Outside of my professional work, I value family, growth, creativity, and meaningful shared experiences. My wife Michelle and I will celebrate 30 years of marriage in June 2026, and we are proud parents of two children currently pursuing their own paths in engineering, academics, athletics, and personal growth.

Research Interests and Select Publications

My research interests include servant leadership, organizational culture, political skill and social effectiveness, experiential learning, leadership development, and service-learning. Across these themes, I am interested in how leaders and organizations create cultures that foster trust, commitment, growth, and meaningful engagement.

  • Robinson, G. M., Neubert, M. J., & Miller, G. (2018). Servant leadership in sport: A review, synthesis, and applications for sport management classrooms. Sport Management Education Journal, 12, 39-56. 

  • Robinson, G. M., Magnusen, M., Kim, J. W. (2018). The socially effective leader: Exploring the relationship between athletic director political skill and coach commitment and job satisfaction. International Journal of Sport Science and Coaching, 14(2), 197-204. 
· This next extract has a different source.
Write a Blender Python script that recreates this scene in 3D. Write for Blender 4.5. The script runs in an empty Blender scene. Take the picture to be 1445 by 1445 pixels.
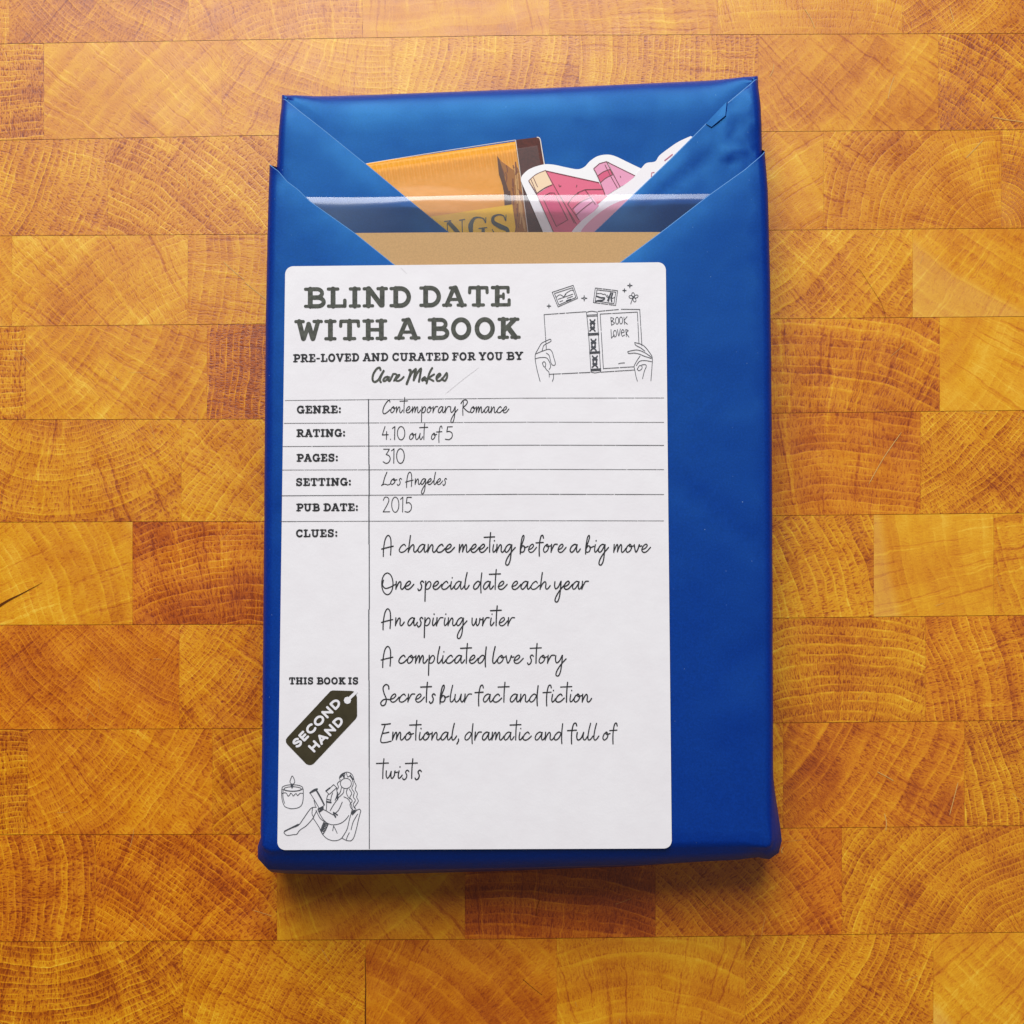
import bpy, bmesh, math, random
from mathutils import Vector, noise
from mathutils.geometry import delaunay_2d_cdt

random.seed(7)
S = bpy.context.scene
COL = S.collection

# ------------------------------------------------------------------ camera (1 unit = 10 cm)
FPX, CAM_H, TILT = 1850.0, 3.4, math.atan(0.0777)
cam = bpy.data.cameras.new("camera")
cam.sensor_width = 36; cam.sensor_fit = 'HORIZONTAL'
cam.lens = 36 * FPX / 1445
cam.clip_start = 0.05; cam.clip_end = 200
co = bpy.data.objects.new("camera", cam); COL.objects.link(co)
co.location = (0, 0, CAM_H); co.rotation_euler = (TILT, 0, 0)
S.camera = co

# ------------------------------------------------------------------ light: a room with one big window beyond the top edge
w = bpy.data.worlds.new("World"); S.world = w; w.use_nodes = True
bg = w.node_tree.nodes['Background']
bg.inputs[0].default_value = (1.0, 0.90, 0.80, 1); bg.inputs[1].default_value = 0.13

def area(name, loc, target, sx, sy, energy, col):
    l = bpy.data.lights.new(name, 'AREA'); l.shape = 'RECTANGLE'; l.size = sx; l.size_y = sy
    l.energy = energy; l.color = col
    o = bpy.data.objects.new(name, l); COL.objects.link(o); o.location = loc
    o.rotation_euler = (Vector(target) - Vector(loc)).to_track_quat('-Z', 'Y').to_euler()
    return o
area("window_light", (-2.5, 15.9, 14.8), (0, 0, 0), 13, 19, 7300, (0.94, 0.97, 1.0))
area("room_light", (9, -2, 17), (0, 0, 0), 10, 10, 160, (1.0, 0.95, 0.90))

S.view_settings.view_transform = 'Standard'
try: S.view_settings.look = 'None'
except Exception: pass
S.view_settings.exposure = 0; S.view_settings.gamma = 1

# ------------------------------------------------------------------ helpers
CT, ST = math.cos(TILT), math.sin(TILT)
def P(u, v, z=0.0):
    x = (u - 722.5) / FPX; y = -(v - 722.5) / FPX
    d = (x, y * CT + ST, y * ST - CT)
    t = (z - CAM_H) / d[2]
    return Vector((d[0] * t, d[1] * t, z))

def tag(o, label=None, cat=None, group=None, kind=None):
    if label: o['label'] = label
    if cat: o['category'] = cat
    if group: o['group'] = group
    if kind: o['kind'] = kind
    return o

def empty(name, loc):
    o = bpy.data.objects.new(name, None); COL.objects.link(o); o.location = loc
    o.empty_display_size = 0.1
    return o

def build(name, verts, faces, mat, parent=None, smooth=False, mats=None, fmat=None):
    """verts in world coordinates; a child keeps its own origin at its parent's origin"""
    off = Vector((0, 0, 0)); p = parent
    while p is not None:
        off = off + Vector(p.location); p = p.parent
    m = bpy.data.meshes.new(name)
    m.from_pydata([tuple(Vector(v) - off) for v in verts], [], faces)
    for mm in (mats or [mat]): m.materials.append(mm)
    if fmat:
        for i, k in enumerate(fmat): m.polygons[i].material_index = k
    if smooth:
        for p_ in m.polygons: p_.use_smooth = True
    m.update()
    o = bpy.data.objects.new(name, m); COL.objects.link(o)
    if parent: o.parent = parent
    return o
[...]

  • Robinson. G. M., Magnusen, M. J, Neubert, M. J., & Miller, G. (2020). Servant leadership, leader effectiveness, and the role of political skill: a study of interscholastic sport administrators and coaches. International Journal of Sport Science and Coaching, 16(2), 291-303.

  • Robinson, G. M., Magnusen, M, & Miller, G. (2020). Political Skill for Sport Professionals; Theory, Research, and Career Success Implications. Journal of Applied Sport Management, (2)12, 15-25.

  • Robinson, G. M., Kim, J., Magnusen, M, & Neubert, M. (2021) Win-At-All-Costs? Exploring Bottom-line Mentality as a Buffer between Athletic Director Servant Leadership and Coach Commitment. Journal of Applied Sport Management, 13(1), 10-18. 

  • Robinson, G. M., & Magnusen, M. J. (2024). Developing Servant Leadership through Experience and Practice: A Case Study in Service Learning. Behavioral Sciences, 14, 801-816.